▶ WRITTEN EXERCISE: Copy out every line of the data exactly.

▶ COLLECTED DATA:
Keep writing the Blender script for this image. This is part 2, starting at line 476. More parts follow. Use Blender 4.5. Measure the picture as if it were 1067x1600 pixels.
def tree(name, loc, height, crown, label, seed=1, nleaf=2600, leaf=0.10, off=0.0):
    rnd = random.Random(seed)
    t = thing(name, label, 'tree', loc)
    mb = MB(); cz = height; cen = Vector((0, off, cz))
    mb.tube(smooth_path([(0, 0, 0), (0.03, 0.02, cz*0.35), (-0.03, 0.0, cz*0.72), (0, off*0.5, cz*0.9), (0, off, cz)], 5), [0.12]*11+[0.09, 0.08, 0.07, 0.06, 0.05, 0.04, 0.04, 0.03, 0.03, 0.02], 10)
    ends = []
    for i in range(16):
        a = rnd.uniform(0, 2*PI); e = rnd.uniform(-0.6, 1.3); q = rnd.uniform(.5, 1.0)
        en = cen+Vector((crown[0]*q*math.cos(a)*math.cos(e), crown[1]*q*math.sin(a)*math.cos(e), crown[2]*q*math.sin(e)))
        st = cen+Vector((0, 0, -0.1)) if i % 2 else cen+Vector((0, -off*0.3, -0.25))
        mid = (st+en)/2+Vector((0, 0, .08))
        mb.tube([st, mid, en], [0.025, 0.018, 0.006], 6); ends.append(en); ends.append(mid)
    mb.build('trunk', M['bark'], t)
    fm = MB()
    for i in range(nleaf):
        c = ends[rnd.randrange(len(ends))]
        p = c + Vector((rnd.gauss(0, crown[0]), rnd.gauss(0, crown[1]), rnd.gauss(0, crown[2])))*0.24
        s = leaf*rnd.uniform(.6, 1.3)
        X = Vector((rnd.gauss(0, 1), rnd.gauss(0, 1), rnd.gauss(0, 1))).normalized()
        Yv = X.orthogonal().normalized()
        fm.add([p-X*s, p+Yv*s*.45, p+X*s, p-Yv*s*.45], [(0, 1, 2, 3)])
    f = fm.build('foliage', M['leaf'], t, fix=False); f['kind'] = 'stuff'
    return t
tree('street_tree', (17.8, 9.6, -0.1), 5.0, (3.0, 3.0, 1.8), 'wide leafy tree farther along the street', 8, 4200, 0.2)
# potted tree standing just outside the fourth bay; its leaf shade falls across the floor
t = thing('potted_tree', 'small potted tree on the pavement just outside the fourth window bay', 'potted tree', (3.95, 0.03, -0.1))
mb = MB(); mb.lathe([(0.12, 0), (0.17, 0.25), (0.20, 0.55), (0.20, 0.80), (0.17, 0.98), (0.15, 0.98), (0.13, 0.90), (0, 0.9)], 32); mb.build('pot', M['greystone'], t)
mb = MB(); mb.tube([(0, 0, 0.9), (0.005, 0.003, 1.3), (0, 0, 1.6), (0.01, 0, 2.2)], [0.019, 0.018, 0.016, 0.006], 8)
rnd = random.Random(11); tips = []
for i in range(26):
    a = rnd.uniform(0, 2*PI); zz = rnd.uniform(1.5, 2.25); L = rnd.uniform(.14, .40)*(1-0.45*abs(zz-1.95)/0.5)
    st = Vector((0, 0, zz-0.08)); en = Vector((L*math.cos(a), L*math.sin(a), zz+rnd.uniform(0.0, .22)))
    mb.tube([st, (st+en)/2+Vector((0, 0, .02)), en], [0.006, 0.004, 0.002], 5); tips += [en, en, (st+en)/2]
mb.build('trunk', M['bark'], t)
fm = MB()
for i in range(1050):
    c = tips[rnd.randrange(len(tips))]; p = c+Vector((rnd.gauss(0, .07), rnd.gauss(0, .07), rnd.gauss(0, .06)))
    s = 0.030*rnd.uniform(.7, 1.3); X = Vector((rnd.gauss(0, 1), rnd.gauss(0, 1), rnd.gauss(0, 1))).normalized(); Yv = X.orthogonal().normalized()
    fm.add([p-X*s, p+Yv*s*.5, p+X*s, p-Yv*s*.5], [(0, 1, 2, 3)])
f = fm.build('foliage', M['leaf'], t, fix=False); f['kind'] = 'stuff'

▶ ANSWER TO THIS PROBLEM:
Keep writing the Blender script for this image. This is part 2, starting at line 476. More parts follow. Use Blender 4.5. Measure the picture as if it were 1067x1600 pixels.
def tree(name, loc, height, crown, label, seed=1, nleaf=2600, leaf=0.10, off=0.0):
    rnd = random.Random(seed)
    t = thing(name, label, 'tree', loc)
    mb = MB(); cz = height; cen = Vector((0, off, cz))
    mb.tube(smooth_path([(0, 0, 0), (0.03, 0.02, cz*0.35), (-0.03, 0.0, cz*0.72), (0, off*0.5, cz*0.9), (0, off, cz)], 5), [0.12]*11+[0.09, 0.08, 0.07, 0.06, 0.05, 0.04, 0.04, 0.03, 0.03, 0.02], 10)
    ends = []
    for i in range(16):
        a = rnd.uniform(0, 2*PI); e = rnd.uniform(-0.6, 1.3); q = rnd.uniform(.5, 1.0)
        en = cen+Vector((crown[0]*q*math.cos(a)*math.cos(e), crown[1]*q*math.sin(a)*math.cos(e), crown[2]*q*math.sin(e)))
        st = cen+Vector((0, 0, -0.1)) if i % 2 else cen+Vector((0, -off*0.3, -0.25))
        mid = (st+en)/2+Vector((0, 0, .08))
        mb.tube([st, mid, en], [0.025, 0.018, 0.006], 6); ends.append(en); ends.append(mid)
    mb.build('trunk', M['bark'], t)
    fm = MB()
    for i in range(nleaf):
        c = ends[rnd.randrange(len(ends))]
        p = c + Vector((rnd.gauss(0, crown[0]), rnd.gauss(0, crown[1]), rnd.gauss(0, crown[2])))*0.24
        s = leaf*rnd.uniform(.6, 1.3)
        X = Vector((rnd.gauss(0, 1), rnd.gauss(0, 1), rnd.gauss(0, 1))).normalized()
        Yv = X.orthogonal().normalized()
        fm.add([p-X*s, p+Yv*s*.45, p+X*s, p-Yv*s*.45], [(0, 1, 2, 3)])
    f = fm.build('foliage', M['leaf'], t, fix=False); f['kind'] = 'stuff'
    return t
tree('street_tree', (17.8, 9.6, -0.1), 5.0, (3.0, 3.0, 1.8), 'wide leafy tree farther along the street', 8, 4200, 0.2)
# potted tree standing just outside the fourth bay; its leaf shade falls across the floor
t = thing('potted_tree', 'small potted tree on the pavement just outside the fourth window bay', 'potted tree', (3.95, 0.03, -0.1))
mb = MB(); mb.lathe([(0.12, 0), (0.17, 0.25), (0.20, 0.55), (0.20, 0.80), (0.17, 0.98), (0.15, 0.98), (0.13, 0.90), (0, 0.9)], 32); mb.build('pot', M['greystone'], t)
mb = MB(); mb.tube([(0, 0, 0.9), (0.005, 0.003, 1.3), (0, 0, 1.6), (0.01, 0, 2.2)], [0.019, 0.018, 0.016, 0.006], 8)
rnd = random.Random(11); tips = []
for i in range(26):
    a = rnd.uniform(0, 2*PI); zz = rnd.uniform(1.5, 2.25); L = rnd.uniform(.14, .40)*(1-0.45*abs(zz-1.95)/0.5)
    st = Vector((0, 0, zz-0.08)); en = Vector((L*math.cos(a), L*math.sin(a), zz+rnd.uniform(0.0, .22)))
    mb.tube([st, (st+en)/2+Vector((0, 0, .02)), en], [0.006, 0.004, 0.002], 5); tips += [en, en, (st+en)/2]
mb.build('trunk', M['bark'], t)
fm = MB()
for i in range(1050):
    c = tips[rnd.randrange(len(tips))]; p = c+Vector((rnd.gauss(0, .07), rnd.gauss(0, .07), rnd.gauss(0, .06)))
    s = 0.030*rnd.uniform(.7, 1.3); X = Vector((rnd.gauss(0, 1), rnd.gauss(0, 1), rnd.gauss(0, 1))).normalized(); Yv = X.orthogonal().normalized()
    fm.add([p-X*s, p+Yv*s*.5, p+X*s, p-Yv*s*.5], [(0, 1, 2, 3)])
f = fm.build('foliage', M['leaf'], t, fix=False); f['kind'] = 'stuff'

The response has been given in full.